Once the lists were compiled, finding qualifiers was automatic. But then the manual process began.... I wanted their dosage index above 20 (using the list of Aus/NZ sires), a dam or granddam that had at least placed in blacktype races, at least 1 chef in its last couple of generations....all hints you either dropped in your own threads, or that I had picked up elsewhere.

In the end, it left me with a stable of 36 debutantes. I abandoned the effort due to not getting immediate results ( ) but reviewed it recently to see if there was any long-term success to be found. Limiting each runner to a max of 5 bets before they hit their first win....it came out slightly less than even.

I had noted Cross stats (i.e. results from previous breeding between the same sire and brooodmare sire, if any) and there was little correlation. Actually, the worse, the better, as far as debut victories went. The less chefs in the last couple of generations, the better, was another unexpected result (so ruling out runners with 0 chefs may have been a bad move).

7 of the 36 won their debut (without any further investigation re trial form, or their competitors). But there did seem to be a clear sweet spot at a certain range of DIs or CDs (and you'd imagine that would be the case, as most horses debut in sprint races - and you'd assume those best suited to sprints to perform better; if this methodology reflects reality). A particular DI range contained 6 of the 7 winners and 3 misses - 2 of which were seconds.

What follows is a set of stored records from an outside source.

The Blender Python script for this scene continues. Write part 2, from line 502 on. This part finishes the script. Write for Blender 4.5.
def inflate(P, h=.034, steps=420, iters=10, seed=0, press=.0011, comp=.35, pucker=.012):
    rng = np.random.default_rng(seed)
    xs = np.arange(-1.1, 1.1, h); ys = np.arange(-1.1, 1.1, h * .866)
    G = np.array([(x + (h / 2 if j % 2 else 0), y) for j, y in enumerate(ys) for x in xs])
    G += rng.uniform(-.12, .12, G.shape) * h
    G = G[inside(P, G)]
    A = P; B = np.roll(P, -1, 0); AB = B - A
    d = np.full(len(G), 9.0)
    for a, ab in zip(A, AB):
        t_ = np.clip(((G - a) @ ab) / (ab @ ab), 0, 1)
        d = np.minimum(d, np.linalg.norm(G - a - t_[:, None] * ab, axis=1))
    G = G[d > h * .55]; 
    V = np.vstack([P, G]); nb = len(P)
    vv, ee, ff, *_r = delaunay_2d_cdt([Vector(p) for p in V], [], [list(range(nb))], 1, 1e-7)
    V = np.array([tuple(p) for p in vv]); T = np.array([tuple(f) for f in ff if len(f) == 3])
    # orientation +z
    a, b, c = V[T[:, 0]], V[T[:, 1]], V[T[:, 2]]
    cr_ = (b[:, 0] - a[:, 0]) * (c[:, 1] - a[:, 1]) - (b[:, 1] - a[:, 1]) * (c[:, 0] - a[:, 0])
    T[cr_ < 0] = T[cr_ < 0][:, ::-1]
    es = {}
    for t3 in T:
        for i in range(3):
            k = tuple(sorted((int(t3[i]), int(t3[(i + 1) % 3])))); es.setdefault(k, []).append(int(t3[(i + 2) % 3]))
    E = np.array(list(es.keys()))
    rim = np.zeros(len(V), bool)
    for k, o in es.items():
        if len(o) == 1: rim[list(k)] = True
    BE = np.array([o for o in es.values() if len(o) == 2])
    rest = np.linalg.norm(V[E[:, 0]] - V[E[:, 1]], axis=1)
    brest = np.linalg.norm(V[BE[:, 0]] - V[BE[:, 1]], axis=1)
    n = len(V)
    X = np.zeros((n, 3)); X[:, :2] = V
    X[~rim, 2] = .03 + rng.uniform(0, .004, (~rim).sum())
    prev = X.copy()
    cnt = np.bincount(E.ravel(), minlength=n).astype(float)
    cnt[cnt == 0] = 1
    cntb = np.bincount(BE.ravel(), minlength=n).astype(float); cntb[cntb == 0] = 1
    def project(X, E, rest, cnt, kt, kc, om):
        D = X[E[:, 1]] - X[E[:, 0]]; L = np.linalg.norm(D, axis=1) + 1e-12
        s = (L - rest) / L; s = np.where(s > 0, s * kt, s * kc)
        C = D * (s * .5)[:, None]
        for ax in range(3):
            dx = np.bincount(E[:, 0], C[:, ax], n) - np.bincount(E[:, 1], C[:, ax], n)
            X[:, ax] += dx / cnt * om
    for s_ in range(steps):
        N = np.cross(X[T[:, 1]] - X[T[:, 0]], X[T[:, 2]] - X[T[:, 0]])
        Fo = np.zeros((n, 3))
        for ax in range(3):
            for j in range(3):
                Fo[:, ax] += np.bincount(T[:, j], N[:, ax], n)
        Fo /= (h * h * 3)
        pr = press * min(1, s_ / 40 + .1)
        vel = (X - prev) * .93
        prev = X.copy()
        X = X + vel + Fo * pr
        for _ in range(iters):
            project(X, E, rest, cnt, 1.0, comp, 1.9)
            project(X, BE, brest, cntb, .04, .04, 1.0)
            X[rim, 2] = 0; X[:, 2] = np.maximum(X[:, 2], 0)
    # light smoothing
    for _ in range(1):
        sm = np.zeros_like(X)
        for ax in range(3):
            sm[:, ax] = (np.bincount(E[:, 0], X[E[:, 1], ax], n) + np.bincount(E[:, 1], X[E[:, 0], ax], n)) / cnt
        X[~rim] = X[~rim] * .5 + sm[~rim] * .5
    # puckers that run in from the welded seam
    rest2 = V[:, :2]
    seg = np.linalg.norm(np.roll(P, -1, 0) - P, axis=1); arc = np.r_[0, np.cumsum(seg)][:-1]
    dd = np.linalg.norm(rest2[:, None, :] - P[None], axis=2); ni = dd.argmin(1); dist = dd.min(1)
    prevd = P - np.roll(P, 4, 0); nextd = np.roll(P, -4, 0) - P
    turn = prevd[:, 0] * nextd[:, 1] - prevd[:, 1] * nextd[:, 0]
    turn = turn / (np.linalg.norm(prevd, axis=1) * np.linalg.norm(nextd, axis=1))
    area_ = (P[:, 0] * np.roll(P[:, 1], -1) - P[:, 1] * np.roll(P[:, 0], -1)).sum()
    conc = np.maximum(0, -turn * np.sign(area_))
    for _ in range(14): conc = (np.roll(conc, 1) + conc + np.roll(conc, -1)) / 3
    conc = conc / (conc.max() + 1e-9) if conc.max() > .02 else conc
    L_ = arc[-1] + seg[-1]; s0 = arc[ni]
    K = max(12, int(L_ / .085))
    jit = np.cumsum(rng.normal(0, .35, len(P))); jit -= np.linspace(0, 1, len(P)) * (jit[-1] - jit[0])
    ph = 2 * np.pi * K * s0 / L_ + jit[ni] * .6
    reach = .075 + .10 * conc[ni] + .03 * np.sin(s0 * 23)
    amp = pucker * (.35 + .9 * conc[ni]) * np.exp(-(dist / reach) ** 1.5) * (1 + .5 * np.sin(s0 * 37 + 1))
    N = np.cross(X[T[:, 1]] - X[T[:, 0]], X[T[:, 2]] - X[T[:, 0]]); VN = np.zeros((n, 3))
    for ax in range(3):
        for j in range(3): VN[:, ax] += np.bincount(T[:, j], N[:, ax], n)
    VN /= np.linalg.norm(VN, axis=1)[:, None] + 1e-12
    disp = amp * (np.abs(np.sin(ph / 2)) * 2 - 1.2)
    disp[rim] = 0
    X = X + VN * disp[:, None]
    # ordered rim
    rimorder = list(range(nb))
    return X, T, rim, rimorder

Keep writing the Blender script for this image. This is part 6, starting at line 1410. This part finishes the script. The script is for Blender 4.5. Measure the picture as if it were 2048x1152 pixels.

Sounds awesome, right? Not really... There must have been some good trial form, or a "name" trainer attached to what were likely premium purchases per paper pedigree (or alot of people doing handicapping in much the same way as I was) as the odds in this range were quite low: $1.80, $2.00, $2.20, $3.70, $3.80 and $6.50. The 2 seconds were also short; the miss was at $13.

Basically, if a stable runner didn't win their first race, you were doing your best to make your money back. After its first run, the rest of the market was clued in regarding its ability. Given the amount of time spent identifying prospects, my particular method wasn't worth the effort. Certainly, as CosMos has demonstrated, there are ways to have some success at pedigree handicapping, but it ain't for me....

...not unless there's a source that I can scrape dosage profiles from (that include Aus/NZ chefs; I struggle to see the use otherwise... Apparently Black Caviar's "official" dosage indicates she was a 1650m runner, it's not until the local chefs are added to the mix that her Brilliance comes to the fore).